### [DO THIS]
Line by line, reproduce exactly the beginning of the listing below, ending with the line that contains "scn.render.resolution_x, scn.render.resolution_y = 1024, 572" and adding nothing.

### [SOURCE EXCERPT]
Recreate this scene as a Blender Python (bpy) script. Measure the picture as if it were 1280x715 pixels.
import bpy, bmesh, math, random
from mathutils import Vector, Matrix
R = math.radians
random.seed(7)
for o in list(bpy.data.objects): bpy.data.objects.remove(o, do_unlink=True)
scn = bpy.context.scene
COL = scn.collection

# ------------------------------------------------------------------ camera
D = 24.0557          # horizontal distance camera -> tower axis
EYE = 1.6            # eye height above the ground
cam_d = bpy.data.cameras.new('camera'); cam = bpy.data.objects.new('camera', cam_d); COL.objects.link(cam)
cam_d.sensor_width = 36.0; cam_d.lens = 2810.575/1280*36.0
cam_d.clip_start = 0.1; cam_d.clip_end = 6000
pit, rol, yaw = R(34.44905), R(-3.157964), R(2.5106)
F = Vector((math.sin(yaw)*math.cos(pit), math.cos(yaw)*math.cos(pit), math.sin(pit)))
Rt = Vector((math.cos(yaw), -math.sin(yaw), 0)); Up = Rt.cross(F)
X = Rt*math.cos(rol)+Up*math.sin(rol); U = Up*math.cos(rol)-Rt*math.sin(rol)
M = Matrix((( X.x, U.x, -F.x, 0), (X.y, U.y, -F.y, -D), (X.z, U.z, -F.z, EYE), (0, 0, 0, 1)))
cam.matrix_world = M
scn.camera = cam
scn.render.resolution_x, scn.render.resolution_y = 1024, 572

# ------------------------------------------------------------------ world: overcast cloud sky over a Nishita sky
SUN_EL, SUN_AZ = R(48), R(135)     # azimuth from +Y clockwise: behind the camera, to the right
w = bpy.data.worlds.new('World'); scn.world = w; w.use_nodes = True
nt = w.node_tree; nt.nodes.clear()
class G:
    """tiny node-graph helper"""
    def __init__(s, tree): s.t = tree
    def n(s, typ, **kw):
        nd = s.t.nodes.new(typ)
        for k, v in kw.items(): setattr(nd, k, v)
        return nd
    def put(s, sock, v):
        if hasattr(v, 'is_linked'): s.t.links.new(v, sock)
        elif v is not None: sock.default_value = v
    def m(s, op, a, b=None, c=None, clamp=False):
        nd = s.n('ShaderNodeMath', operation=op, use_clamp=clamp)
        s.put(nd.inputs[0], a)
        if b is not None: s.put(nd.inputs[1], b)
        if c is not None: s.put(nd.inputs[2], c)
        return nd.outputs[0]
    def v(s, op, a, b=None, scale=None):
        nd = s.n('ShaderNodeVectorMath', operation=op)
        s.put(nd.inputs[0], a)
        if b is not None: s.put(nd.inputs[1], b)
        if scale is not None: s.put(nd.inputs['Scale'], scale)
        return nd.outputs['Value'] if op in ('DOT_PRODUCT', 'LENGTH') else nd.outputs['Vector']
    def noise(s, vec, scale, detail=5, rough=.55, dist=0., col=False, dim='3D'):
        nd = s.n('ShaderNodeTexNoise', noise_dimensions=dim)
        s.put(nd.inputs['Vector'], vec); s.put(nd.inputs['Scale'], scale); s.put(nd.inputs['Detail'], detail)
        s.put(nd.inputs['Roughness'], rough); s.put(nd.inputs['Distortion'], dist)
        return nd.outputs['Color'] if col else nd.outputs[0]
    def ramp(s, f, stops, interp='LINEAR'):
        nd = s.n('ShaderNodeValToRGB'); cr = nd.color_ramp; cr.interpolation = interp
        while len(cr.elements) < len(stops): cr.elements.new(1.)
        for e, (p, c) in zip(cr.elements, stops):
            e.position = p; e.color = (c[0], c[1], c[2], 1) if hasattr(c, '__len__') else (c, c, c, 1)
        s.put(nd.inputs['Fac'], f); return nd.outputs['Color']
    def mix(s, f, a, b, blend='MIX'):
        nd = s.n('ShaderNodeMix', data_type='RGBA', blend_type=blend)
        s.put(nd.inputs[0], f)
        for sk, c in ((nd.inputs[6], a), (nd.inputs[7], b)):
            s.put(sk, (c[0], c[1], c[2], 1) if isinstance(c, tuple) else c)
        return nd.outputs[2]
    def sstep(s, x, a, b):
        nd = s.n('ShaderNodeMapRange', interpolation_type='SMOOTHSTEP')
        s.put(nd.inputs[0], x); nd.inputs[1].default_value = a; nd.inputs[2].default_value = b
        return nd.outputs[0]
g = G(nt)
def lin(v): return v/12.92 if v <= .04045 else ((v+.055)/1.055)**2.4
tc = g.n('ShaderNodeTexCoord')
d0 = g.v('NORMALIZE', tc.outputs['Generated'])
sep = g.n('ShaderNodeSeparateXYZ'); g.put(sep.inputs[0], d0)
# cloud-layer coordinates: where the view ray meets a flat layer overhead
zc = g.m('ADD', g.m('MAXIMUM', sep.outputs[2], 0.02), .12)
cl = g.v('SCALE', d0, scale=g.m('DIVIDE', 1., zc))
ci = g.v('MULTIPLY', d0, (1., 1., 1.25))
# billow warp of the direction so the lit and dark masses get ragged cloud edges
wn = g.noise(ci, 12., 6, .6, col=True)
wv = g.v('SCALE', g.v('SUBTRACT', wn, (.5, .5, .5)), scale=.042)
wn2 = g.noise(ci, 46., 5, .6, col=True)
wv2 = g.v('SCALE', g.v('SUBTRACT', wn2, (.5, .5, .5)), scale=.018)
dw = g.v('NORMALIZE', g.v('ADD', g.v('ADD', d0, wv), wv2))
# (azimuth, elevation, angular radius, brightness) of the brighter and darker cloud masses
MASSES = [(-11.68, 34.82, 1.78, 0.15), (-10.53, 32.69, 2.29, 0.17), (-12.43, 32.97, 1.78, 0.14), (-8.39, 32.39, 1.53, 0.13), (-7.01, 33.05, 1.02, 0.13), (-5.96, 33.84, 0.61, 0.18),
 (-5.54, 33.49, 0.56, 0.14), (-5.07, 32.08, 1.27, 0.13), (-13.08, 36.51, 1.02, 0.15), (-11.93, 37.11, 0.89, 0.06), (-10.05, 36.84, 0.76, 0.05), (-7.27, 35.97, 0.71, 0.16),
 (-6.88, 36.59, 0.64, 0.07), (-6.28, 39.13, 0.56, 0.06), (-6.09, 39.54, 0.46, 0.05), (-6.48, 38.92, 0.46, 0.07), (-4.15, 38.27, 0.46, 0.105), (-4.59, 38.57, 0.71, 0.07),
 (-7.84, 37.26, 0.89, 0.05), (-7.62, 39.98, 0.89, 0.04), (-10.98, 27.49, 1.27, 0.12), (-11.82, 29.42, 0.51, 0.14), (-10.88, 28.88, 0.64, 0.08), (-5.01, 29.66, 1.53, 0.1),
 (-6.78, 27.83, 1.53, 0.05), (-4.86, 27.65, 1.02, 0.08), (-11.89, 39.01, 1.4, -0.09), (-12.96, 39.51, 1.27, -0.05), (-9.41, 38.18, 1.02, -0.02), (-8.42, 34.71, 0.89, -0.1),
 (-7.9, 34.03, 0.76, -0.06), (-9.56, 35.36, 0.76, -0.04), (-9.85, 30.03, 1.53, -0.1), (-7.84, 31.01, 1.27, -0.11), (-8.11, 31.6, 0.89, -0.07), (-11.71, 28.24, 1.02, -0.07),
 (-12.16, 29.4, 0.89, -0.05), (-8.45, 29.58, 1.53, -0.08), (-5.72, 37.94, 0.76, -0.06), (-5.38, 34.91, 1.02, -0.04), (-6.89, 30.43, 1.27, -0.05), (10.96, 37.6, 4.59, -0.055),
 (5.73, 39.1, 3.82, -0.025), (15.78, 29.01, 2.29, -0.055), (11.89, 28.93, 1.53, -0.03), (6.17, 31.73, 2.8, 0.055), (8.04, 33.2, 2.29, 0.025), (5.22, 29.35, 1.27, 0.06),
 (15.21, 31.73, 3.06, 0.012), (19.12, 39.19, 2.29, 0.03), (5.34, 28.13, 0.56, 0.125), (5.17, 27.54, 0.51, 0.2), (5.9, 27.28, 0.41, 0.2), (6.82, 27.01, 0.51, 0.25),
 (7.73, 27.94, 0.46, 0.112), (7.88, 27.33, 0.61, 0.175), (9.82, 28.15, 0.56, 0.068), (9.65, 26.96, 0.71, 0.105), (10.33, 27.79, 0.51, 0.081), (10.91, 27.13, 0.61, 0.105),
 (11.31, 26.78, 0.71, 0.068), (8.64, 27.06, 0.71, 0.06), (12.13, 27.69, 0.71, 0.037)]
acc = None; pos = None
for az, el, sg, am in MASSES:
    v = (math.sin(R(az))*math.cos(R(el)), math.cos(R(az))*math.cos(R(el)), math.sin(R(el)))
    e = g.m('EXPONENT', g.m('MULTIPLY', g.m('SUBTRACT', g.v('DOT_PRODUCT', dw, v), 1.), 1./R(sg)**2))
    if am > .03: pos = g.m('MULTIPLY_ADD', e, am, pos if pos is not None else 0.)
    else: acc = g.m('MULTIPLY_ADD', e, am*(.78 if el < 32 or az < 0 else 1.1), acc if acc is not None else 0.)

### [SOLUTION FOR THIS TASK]
Recreate this scene as a Blender Python (bpy) script. Measure the picture as if it were 1280x715 pixels.
import bpy, bmesh, math, random
from mathutils import Vector, Matrix
R = math.radians
random.seed(7)
for o in list(bpy.data.objects): bpy.data.objects.remove(o, do_unlink=True)
scn = bpy.context.scene
COL = scn.collection

# ------------------------------------------------------------------ camera
D = 24.0557          # horizontal distance camera -> tower axis
EYE = 1.6            # eye height above the ground
cam_d = bpy.data.cameras.new('camera'); cam = bpy.data.objects.new('camera', cam_d); COL.objects.link(cam)
cam_d.sensor_width = 36.0; cam_d.lens = 2810.575/1280*36.0
cam_d.clip_start = 0.1; cam_d.clip_end = 6000
pit, rol, yaw = R(34.44905), R(-3.157964), R(2.5106)
F = Vector((math.sin(yaw)*math.cos(pit), math.cos(yaw)*math.cos(pit), math.sin(pit)))
Rt = Vector((math.cos(yaw), -math.sin(yaw), 0)); Up = Rt.cross(F)
X = Rt*math.cos(rol)+Up*math.sin(rol); U = Up*math.cos(rol)-Rt*math.sin(rol)
M = Matrix((( X.x, U.x, -F.x, 0), (X.y, U.y, -F.y, -D), (X.z, U.z, -F.z, EYE), (0, 0, 0, 1)))
cam.matrix_world = M
scn.camera = cam
scn.render.resolution_x, scn.render.resolution_y = 1024, 572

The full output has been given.